***** Data entries *****
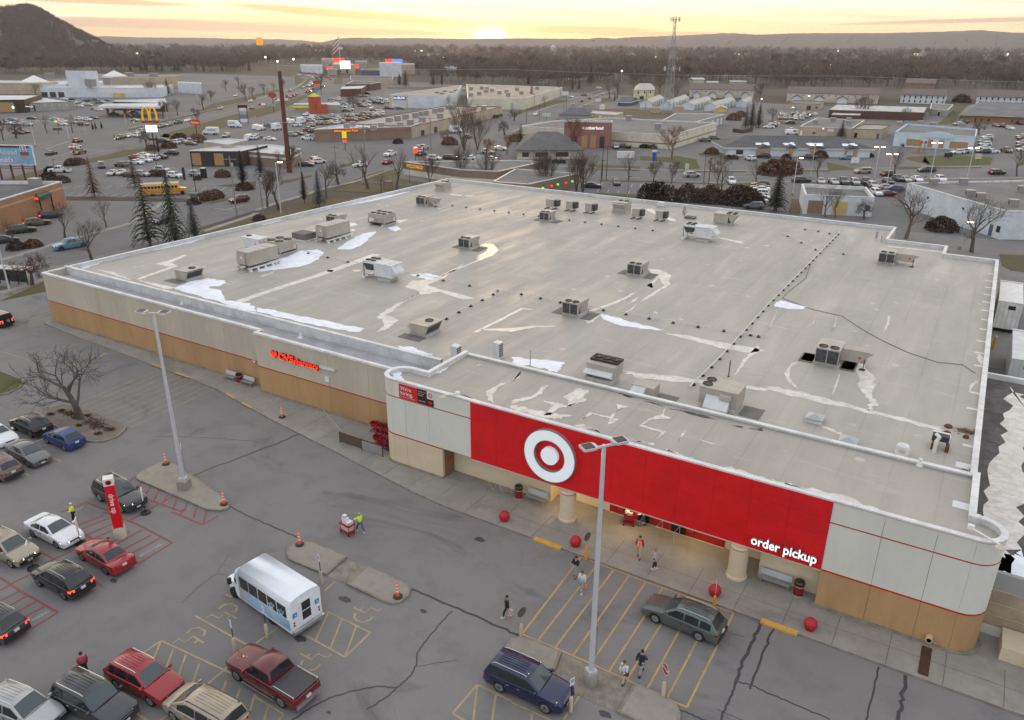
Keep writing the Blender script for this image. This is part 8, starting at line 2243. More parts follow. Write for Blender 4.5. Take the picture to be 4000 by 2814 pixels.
flat('tan_hall','plain tan hall with white lamp and pale signs, conifer in front', DM('-702 3403 -507 3429 -524 3858 -728 3851'),3.8,'tan','grey',.3,M4,[(0,.26,.32,1,1.6),(0,.55,.6,2.2,3.1,M0,'sign_board'),(0,.61,.66,2.2,3.1,M0,'sign_board'),(0,.44,.47,2.9,3.4,W_glow,'wall_lamp'),(0,.02,.06,.1,2,M0,'door')])
flat('tan_annex','tan annex with awning door between hall and blue trimmed shop', DM('-508 3439 -400 3461 -396 3696 -503 3681'),3.6,'tan','tan',.3,MATS['dark edge'],[(0,.1,.2,.1,2,M32,'door'),(0,.85,.93,.1,2,WALL['slate'],'door')])
units('tan hall',3.5, DM('-675 3561 -632 3712 -573 3753 -552 3616'),1.1)
t=flat('brown_greenhouse','brown walled building with two bright snowy metal roofs', DM('-767 4358 -341 4450 -364 4853 -804 4761'),4,'dkbrick','snowy',.1,ROOF['metal'])
flat('snowy_leanto','low lean to with striped snowy roof before brown building', DM('-730 4228 -606 4276 -637 4565 -764 4519'),2.6,'dkbrick','snowy',.1,ROOF['metal'])
flat('grey_block','grey flat block with lit doorway beyond the brown building', DM('-346 4847 -257 4774 -261 5258 -379 5337'),3.4,'grey','grey',.3,sp=[(0,.5,.6,.1,2,M32,'door'),(0,.52,.58,2.2,2.6,O_glow,'wall_lamp')])
flat('tan_garage_row','flat tan garage row behind the used car lot', DM('-1081 4801 -904 4821 -937 5105 -1105 5103'),3.4,'tan','grey',.3,MATS['dark edge'],[(0,.2,.4,.1,2.4,WALL['grey'],'garage_door'),(0,.62,.75,.1,2.4),(0,.88,.95,1,1.9)])
pitched('brown_hip_hall','large tan brick hall with grey hip roof and snow edged hips', DM('-185 4477 179 4543 194 5225 -177 5232'),3.2,4.2,'brick','grey',.18,1.2,[(0,.18,.2,.1,2.2),(0,.25,.27,.8,1.8),(0,.33,.36,.8,1.8),(0,.6,.62,.8,1.8)])
for lb,P,sp in(('white stucco apartment block with brown shed roof, central', DM('-596 5797 -340 5800 -363 6295 -635 6311'),8),('white stucco apartment block with brown roof at far right', DM('-171 5892 151 5925 159 6540 -183 6498'),10)):
 pitched('apartment_block',lb,P,5.2,2.6,'white','brown',0,.6,[(0,(k+.55)/sp,(k+.8)/sp,z,z+1.6)for k in range(sp)for z in(.6,3.1)])
pitched('rear_apartment','brown roofed apartment row half hidden behind central block', DM('-763 7632 -548 7690 -591 8336 -824 8280'),5,2.5,'brown','brown',0,.5)
for k,(lb,P)in enumerate((('brown roofed row house block nearest the tower', DM('-1914 5518 -1507 5670 -1671 6268 -2116 6115')),('brown roofed row house block behind the used cars', DM('-1247 5517 -703 5598 -794 6344 -1375 6150')))):
 pitched('row_house',lb,P,5.4,2.4,'cream','brown',0,.5,[(0,(j+.5)/14,(j+.62)/14,3.6,4.4)for j in range(14)])
 for j in range(4):
  u=.06+j*.25
  p,q=lp(P[0],P[1],u),lp(P[0],P[1],u+.11)
  d=Vector((P[3][0]-P[0][0],P[3][1]-P[0][1])).normalized()*7
  pitched('garage','white gabled garage fronting the %s row houses, %s from the left'%(('tower side','used car side')[k],ORD[j]),[(q[0],q[1]),(q[0]-d.x,q[1]-d.y),(p[0]-d.x,p[1]-d.y),(p[0],p[1])],2.6,1.6,'white','brown',0,.4,[(1,.15,.85,.1,2.2,M0,'garage_door')])
for k,(lb,P,wl)in enumerate((('white storage shed with tan metal roof, nearest tower foot', DM('-1827 4428 -1765 4446 -1865 4909 -1936 4919'),'white'),('blue white storage shed right behind the tower', DM('-1683 4378 -1626 4394 -1744 5027 -1816 5070'),'blue'),('white storage shed in the middle of the shed row', DM('-1575 4431 -1502 4410 -1563 4918 -1651 5033'),'white'),('white storage shed right of the middle one', DM('-1436 4410 -1379 4427 -1419 4937 -1502 5051'),'white'),('pale gable shed at right end of the shed row', DM('-1367 4783 -1310 4771 -1353 5069 -1412 5206'),'blue'))):
 pitched('storage_shed',lb,[P[1],P[2],P[3],P[0]],3.0,1.6,wl,'metal',0,.3,[(0,.1+j*.16,.2+j*.16,.1,2.3,WALL['grey'],'roller_door')for j in range(5)])
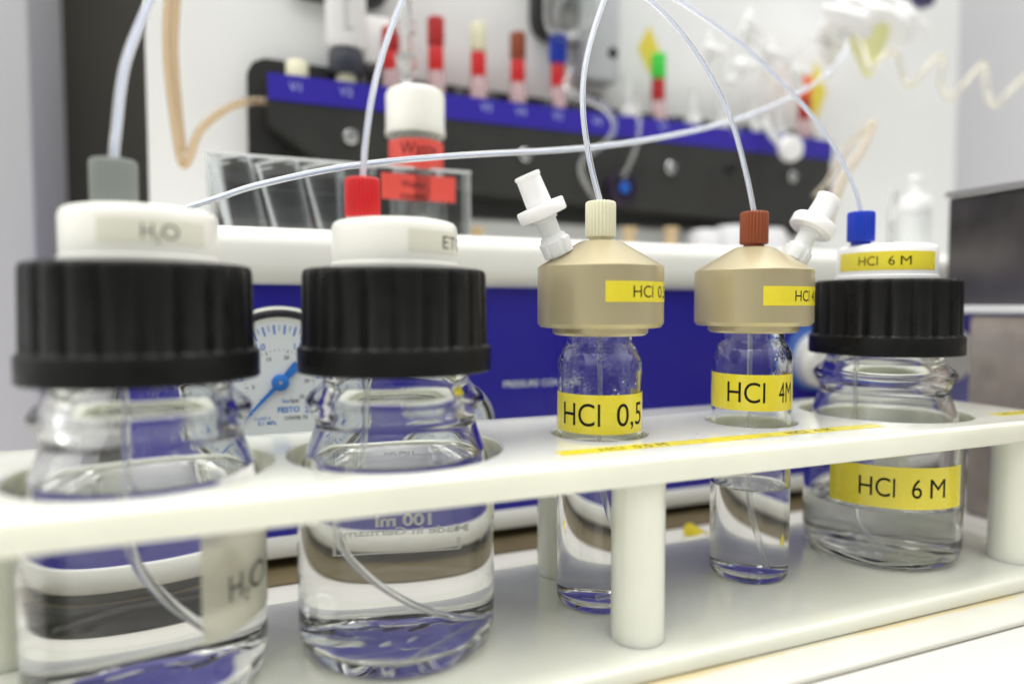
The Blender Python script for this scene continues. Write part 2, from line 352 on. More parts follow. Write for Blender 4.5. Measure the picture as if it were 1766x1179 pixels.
*****
# [What to produce]
Repeat the material exactly as it reads, without any of its pictures.

# [The result]
Keep writing the Blender script for this image. This is part 8, starting at line 2243. More parts follow. Write for Blender 4.5. Take the picture to be 4000 by 2814 pixels.
flat('tan_hall','plain tan hall with white lamp and pale signs, conifer in front', DM('-702 3403 -507 3429 -524 3858 -728 3851'),3.8,'tan','grey',.3,M4,[(0,.26,.32,1,1.6),(0,.55,.6,2.2,3.1,M0,'sign_board'),(0,.61,.66,2.2,3.1,M0,'sign_board'),(0,.44,.47,2.9,3.4,W_glow,'wall_lamp'),(0,.02,.06,.1,2,M0,'door')])
flat('tan_annex','tan annex with awning door between hall and blue trimmed shop', DM('-508 3439 -400 3461 -396 3696 -503 3681'),3.6,'tan','tan',.3,MATS['dark edge'],[(0,.1,.2,.1,2,M32,'door'),(0,.85,.93,.1,2,WALL['slate'],'door')])
units('tan hall',3.5, DM('-675 3561 -632 3712 -573 3753 -552 3616'),1.1)
t=flat('brown_greenhouse','brown walled building with two bright snowy metal roofs', DM('-767 4358 -341 4450 -364 4853 -804 4761'),4,'dkbrick','snowy',.1,ROOF['metal'])
flat('snowy_leanto','low lean to with striped snowy roof before brown building', DM('-730 4228 -606 4276 -637 4565 -764 4519'),2.6,'dkbrick','snowy',.1,ROOF['metal'])
flat('grey_block','grey flat block with lit doorway beyond the brown building', DM('-346 4847 -257 4774 -261 5258 -379 5337'),3.4,'grey','grey',.3,sp=[(0,.5,.6,.1,2,M32,'door'),(0,.52,.58,2.2,2.6,O_glow,'wall_lamp')])
flat('tan_garage_row','flat tan garage row behind the used car lot', DM('-1081 4801 -904 4821 -937 5105 -1105 5103'),3.4,'tan','grey',.3,MATS['dark edge'],[(0,.2,.4,.1,2.4,WALL['grey'],'garage_door'),(0,.62,.75,.1,2.4),(0,.88,.95,1,1.9)])
pitched('brown_hip_hall','large tan brick hall with grey hip roof and snow edged hips', DM('-185 4477 179 4543 194 5225 -177 5232'),3.2,4.2,'brick','grey',.18,1.2,[(0,.18,.2,.1,2.2),(0,.25,.27,.8,1.8),(0,.33,.36,.8,1.8),(0,.6,.62,.8,1.8)])
for lb,P,sp in(('white stucco apartment block with brown shed roof, central', DM('-596 5797 -340 5800 -363 6295 -635 6311'),8),('white stucco apartment block with brown roof at far right', DM('-171 5892 151 5925 159 6540 -183 6498'),10)):
 pitched('apartment_block',lb,P,5.2,2.6,'white','brown',0,.6,[(0,(k+.55)/sp,(k+.8)/sp,z,z+1.6)for k in range(sp)for z in(.6,3.1)])
pitched('rear_apartment','brown roofed apartment row half hidden behind central block', DM('-763 7632 -548 7690 -591 8336 -824 8280'),5,2.5,'brown','brown',0,.5)
for k,(lb,P)in enumerate((('brown roofed row house block nearest the tower', DM('-1914 5518 -1507 5670 -1671 6268 -2116 6115')),('brown roofed row house block behind the used cars', DM('-1247 5517 -703 5598 -794 6344 -1375 6150')))):
 pitched('row_house',lb,P,5.4,2.4,'cream','brown',0,.5,[(0,(j+.5)/14,(j+.62)/14,3.6,4.4)for j in range(14)])
 for j in range(4):
  u=.06+j*.25
  p,q=lp(P[0],P[1],u),lp(P[0],P[1],u+.11)
  d=Vector((P[3][0]-P[0][0],P[3][1]-P[0][1])).normalized()*7
  pitched('garage','white gabled garage fronting the %s row houses, %s from the left'%(('tower side','used car side')[k],ORD[j]),[(q[0],q[1]),(q[0]-d.x,q[1]-d.y),(p[0]-d.x,p[1]-d.y),(p[0],p[1])],2.6,1.6,'white','brown',0,.4,[(1,.15,.85,.1,2.2,M0,'garage_door')])
for k,(lb,P,wl)in enumerate((('white storage shed with tan metal roof, nearest tower foot', DM('-1827 4428 -1765 4446 -1865 4909 -1936 4919'),'white'),('blue white storage shed right behind the tower', DM('-1683 4378 -1626 4394 -1744 5027 -1816 5070'),'blue'),('white storage shed in the middle of the shed row', DM('-1575 4431 -1502 4410 -1563 4918 -1651 5033'),'white'),('white storage shed right of the middle one', DM('-1436 4410 -1379 4427 -1419 4937 -1502 5051'),'white'),('pale gable shed at right end of the shed row', DM('-1367 4783 -1310 4771 -1353 5069 -1412 5206'),'blue'))):
 pitched('storage_shed',lb,[P[1],P[2],P[3],P[0]],3.0,1.6,wl,'metal',0,.3,[(0,.1+j*.16,.2+j*.16,.1,2.3,WALL['grey'],'roller_door')for j in range(5)])
The Blender Python script for this scene continues. Write part 2, from line 352 on. More parts follow. Write for Blender 4.5. Measure the picture as if it were 1766x1179 pixels.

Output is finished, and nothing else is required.